[Rows from a 3D scene dataset]
————————

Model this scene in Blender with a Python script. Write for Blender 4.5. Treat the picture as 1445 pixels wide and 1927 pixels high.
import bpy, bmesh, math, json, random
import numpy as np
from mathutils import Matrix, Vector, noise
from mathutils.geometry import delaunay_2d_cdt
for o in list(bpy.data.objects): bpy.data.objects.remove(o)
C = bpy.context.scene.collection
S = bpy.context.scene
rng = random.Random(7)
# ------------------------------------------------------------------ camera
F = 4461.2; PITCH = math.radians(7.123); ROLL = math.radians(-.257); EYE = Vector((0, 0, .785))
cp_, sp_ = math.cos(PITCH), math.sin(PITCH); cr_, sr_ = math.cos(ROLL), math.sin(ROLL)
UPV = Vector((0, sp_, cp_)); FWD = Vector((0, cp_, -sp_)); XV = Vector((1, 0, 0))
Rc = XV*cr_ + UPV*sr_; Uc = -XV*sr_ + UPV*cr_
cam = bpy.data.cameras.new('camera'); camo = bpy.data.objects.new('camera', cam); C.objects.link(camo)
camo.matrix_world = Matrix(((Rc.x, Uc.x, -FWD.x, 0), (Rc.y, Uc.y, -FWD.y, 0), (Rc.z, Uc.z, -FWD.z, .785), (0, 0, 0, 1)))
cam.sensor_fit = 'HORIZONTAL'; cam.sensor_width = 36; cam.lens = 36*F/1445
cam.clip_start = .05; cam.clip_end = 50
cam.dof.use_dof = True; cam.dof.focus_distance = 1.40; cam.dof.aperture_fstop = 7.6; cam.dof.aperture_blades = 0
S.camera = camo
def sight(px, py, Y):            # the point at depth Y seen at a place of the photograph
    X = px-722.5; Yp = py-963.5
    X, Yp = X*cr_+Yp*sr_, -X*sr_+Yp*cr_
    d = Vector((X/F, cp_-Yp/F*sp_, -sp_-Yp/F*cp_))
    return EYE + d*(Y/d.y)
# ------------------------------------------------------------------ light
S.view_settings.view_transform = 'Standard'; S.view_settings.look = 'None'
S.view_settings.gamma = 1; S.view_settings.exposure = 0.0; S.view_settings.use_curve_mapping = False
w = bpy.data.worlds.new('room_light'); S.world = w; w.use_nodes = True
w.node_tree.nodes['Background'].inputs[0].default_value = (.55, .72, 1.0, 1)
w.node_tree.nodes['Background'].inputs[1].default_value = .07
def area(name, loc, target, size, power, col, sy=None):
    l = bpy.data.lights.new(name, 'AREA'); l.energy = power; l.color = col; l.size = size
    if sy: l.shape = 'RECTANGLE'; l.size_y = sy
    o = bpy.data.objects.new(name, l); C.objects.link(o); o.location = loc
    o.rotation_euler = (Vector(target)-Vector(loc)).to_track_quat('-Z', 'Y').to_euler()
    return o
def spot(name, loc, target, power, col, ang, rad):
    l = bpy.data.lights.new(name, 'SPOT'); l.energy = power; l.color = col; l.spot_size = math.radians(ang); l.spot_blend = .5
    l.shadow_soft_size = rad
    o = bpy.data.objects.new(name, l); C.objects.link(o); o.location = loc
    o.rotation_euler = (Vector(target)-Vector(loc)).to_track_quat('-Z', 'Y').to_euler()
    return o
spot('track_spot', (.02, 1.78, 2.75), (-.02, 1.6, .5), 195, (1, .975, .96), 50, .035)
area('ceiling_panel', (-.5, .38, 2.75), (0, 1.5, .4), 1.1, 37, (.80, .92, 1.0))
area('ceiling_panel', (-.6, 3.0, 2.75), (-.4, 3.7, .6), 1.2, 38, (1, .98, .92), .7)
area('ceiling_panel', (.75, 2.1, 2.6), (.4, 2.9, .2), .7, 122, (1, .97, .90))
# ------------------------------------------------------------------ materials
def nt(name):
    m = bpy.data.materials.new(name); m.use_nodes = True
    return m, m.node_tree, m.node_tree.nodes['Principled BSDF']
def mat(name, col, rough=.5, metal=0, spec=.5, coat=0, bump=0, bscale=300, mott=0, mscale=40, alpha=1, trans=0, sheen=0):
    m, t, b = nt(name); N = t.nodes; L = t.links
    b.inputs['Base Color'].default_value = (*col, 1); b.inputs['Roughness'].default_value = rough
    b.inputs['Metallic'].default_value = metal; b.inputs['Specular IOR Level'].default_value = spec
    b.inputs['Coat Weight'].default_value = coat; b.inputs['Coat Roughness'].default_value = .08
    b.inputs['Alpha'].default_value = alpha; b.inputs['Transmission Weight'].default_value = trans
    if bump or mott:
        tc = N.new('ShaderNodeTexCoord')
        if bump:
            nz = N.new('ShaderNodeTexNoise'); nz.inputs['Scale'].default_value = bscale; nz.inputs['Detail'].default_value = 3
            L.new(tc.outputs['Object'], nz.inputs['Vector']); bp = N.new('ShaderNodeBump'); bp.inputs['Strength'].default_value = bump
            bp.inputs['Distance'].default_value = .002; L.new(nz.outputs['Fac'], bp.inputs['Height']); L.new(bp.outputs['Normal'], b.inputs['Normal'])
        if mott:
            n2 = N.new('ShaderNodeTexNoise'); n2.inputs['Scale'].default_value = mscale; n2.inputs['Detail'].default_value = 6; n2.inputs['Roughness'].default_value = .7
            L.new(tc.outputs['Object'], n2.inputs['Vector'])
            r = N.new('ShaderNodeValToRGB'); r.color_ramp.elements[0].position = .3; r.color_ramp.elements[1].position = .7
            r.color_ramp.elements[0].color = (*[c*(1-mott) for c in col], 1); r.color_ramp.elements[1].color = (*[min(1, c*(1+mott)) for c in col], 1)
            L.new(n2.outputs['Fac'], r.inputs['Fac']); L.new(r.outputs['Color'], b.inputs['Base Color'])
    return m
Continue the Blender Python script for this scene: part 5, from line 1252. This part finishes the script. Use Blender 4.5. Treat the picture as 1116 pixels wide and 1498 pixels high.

————————

(Exercise) Provide an exact reproduction of all the entries shown above.

(Written solution)
Model this scene in Blender with a Python script. Write for Blender 4.5. Treat the picture as 1445 pixels wide and 1927 pixels high.
import bpy, bmesh, math, json, random
import numpy as np
from mathutils import Matrix, Vector, noise
from mathutils.geometry import delaunay_2d_cdt
for o in list(bpy.data.objects): bpy.data.objects.remove(o)
C = bpy.context.scene.collection
S = bpy.context.scene
rng = random.Random(7)
# ------------------------------------------------------------------ camera
F = 4461.2; PITCH = math.radians(7.123); ROLL = math.radians(-.257); EYE = Vector((0, 0, .785))
cp_, sp_ = math.cos(PITCH), math.sin(PITCH); cr_, sr_ = math.cos(ROLL), math.sin(ROLL)
UPV = Vector((0, sp_, cp_)); FWD = Vector((0, cp_, -sp_)); XV = Vector((1, 0, 0))
Rc = XV*cr_ + UPV*sr_; Uc = -XV*sr_ + UPV*cr_
cam = bpy.data.cameras.new('camera'); camo = bpy.data.objects.new('camera', cam); C.objects.link(camo)
camo.matrix_world = Matrix(((Rc.x, Uc.x, -FWD.x, 0), (Rc.y, Uc.y, -FWD.y, 0), (Rc.z, Uc.z, -FWD.z, .785), (0, 0, 0, 1)))
cam.sensor_fit = 'HORIZONTAL'; cam.sensor_width = 36; cam.lens = 36*F/1445
cam.clip_start = .05; cam.clip_end = 50
cam.dof.use_dof = True; cam.dof.focus_distance = 1.40; cam.dof.aperture_fstop = 7.6; cam.dof.aperture_blades = 0
S.camera = camo
def sight(px, py, Y):            # the point at depth Y seen at a place of the photograph
    X = px-722.5; Yp = py-963.5
    X, Yp = X*cr_+Yp*sr_, -X*sr_+Yp*cr_
    d = Vector((X/F, cp_-Yp/F*sp_, -sp_-Yp/F*cp_))
    return EYE + d*(Y/d.y)
# ------------------------------------------------------------------ light
S.view_settings.view_transform = 'Standard'; S.view_settings.look = 'None'
S.view_settings.gamma = 1; S.view_settings.exposure = 0.0; S.view_settings.use_curve_mapping = False
w = bpy.data.worlds.new('room_light'); S.world = w; w.use_nodes = True
w.node_tree.nodes['Background'].inputs[0].default_value = (.55, .72, 1.0, 1)
w.node_tree.nodes['Background'].inputs[1].default_value = .07
def area(name, loc, target, size, power, col, sy=None):
    l = bpy.data.lights.new(name, 'AREA'); l.energy = power; l.color = col; l.size = size
    if sy: l.shape = 'RECTANGLE'; l.size_y = sy
    o = bpy.data.objects.new(name, l); C.objects.link(o); o.location = loc
    o.rotation_euler = (Vector(target)-Vector(loc)).to_track_quat('-Z', 'Y').to_euler()
    return o
def spot(name, loc, target, power, col, ang, rad):
    l = bpy.data.lights.new(name, 'SPOT'); l.energy = power; l.color = col; l.spot_size = math.radians(ang); l.spot_blend = .5
    l.shadow_soft_size = rad
    o = bpy.data.objects.new(name, l); C.objects.link(o); o.location = loc
    o.rotation_euler = (Vector(target)-Vector(loc)).to_track_quat('-Z', 'Y').to_euler()
    return o
spot('track_spot', (.02, 1.78, 2.75), (-.02, 1.6, .5), 195, (1, .975, .96), 50, .035)
area('ceiling_panel', (-.5, .38, 2.75), (0, 1.5, .4), 1.1, 37, (.80, .92, 1.0))
area('ceiling_panel', (-.6, 3.0, 2.75), (-.4, 3.7, .6), 1.2, 38, (1, .98, .92), .7)
area('ceiling_panel', (.75, 2.1, 2.6), (.4, 2.9, .2), .7, 122, (1, .97, .90))
# ------------------------------------------------------------------ materials
def nt(name):
    m = bpy.data.materials.new(name); m.use_nodes = True
    return m, m.node_tree, m.node_tree.nodes['Principled BSDF']
def mat(name, col, rough=.5, metal=0, spec=.5, coat=0, bump=0, bscale=300, mott=0, mscale=40, alpha=1, trans=0, sheen=0):
    m, t, b = nt(name); N = t.nodes; L = t.links
    b.inputs['Base Color'].default_value = (*col, 1); b.inputs['Roughness'].default_value = rough
    b.inputs['Metallic'].default_value = metal; b.inputs['Specular IOR Level'].default_value = spec
    b.inputs['Coat Weight'].default_value = coat; b.inputs['Coat Roughness'].default_value = .08
    b.inputs['Alpha'].default_value = alpha; b.inputs['Transmission Weight'].default_value = trans
    if bump or mott:
        tc = N.new('ShaderNodeTexCoord')
        if bump:
            nz = N.new('ShaderNodeTexNoise'); nz.inputs['Scale'].default_value = bscale; nz.inputs['Detail'].default_value = 3
            L.new(tc.outputs['Object'], nz.inputs['Vector']); bp = N.new('ShaderNodeBump'); bp.inputs['Strength'].default_value = bump
            bp.inputs['Distance'].default_value = .002; L.new(nz.outputs['Fac'], bp.inputs['Height']); L.new(bp.outputs['Normal'], b.inputs['Normal'])
        if mott:
            n2 = N.new('ShaderNodeTexNoise'); n2.inputs['Scale'].default_value = mscale; n2.inputs['Detail'].default_value = 6; n2.inputs['Roughness'].default_value = .7
            L.new(tc.outputs['Object'], n2.inputs['Vector'])
            r = N.new('ShaderNodeValToRGB'); r.color_ramp.elements[0].position = .3; r.color_ramp.elements[1].position = .7
            r.color_ramp.elements[0].color = (*[c*(1-mott) for c in col], 1); r.color_ramp.elements[1].color = (*[min(1, c*(1+mott)) for c in col], 1)
            L.new(n2.outputs['Fac'], r.inputs['Fac']); L.new(r.outputs['Color'], b.inputs['Base Color'])
    return m
Continue the Blender Python script for this scene: part 5, from line 1252. This part finishes the script. Use Blender 4.5. Treat the picture as 1116 pixels wide and 1498 pixels high.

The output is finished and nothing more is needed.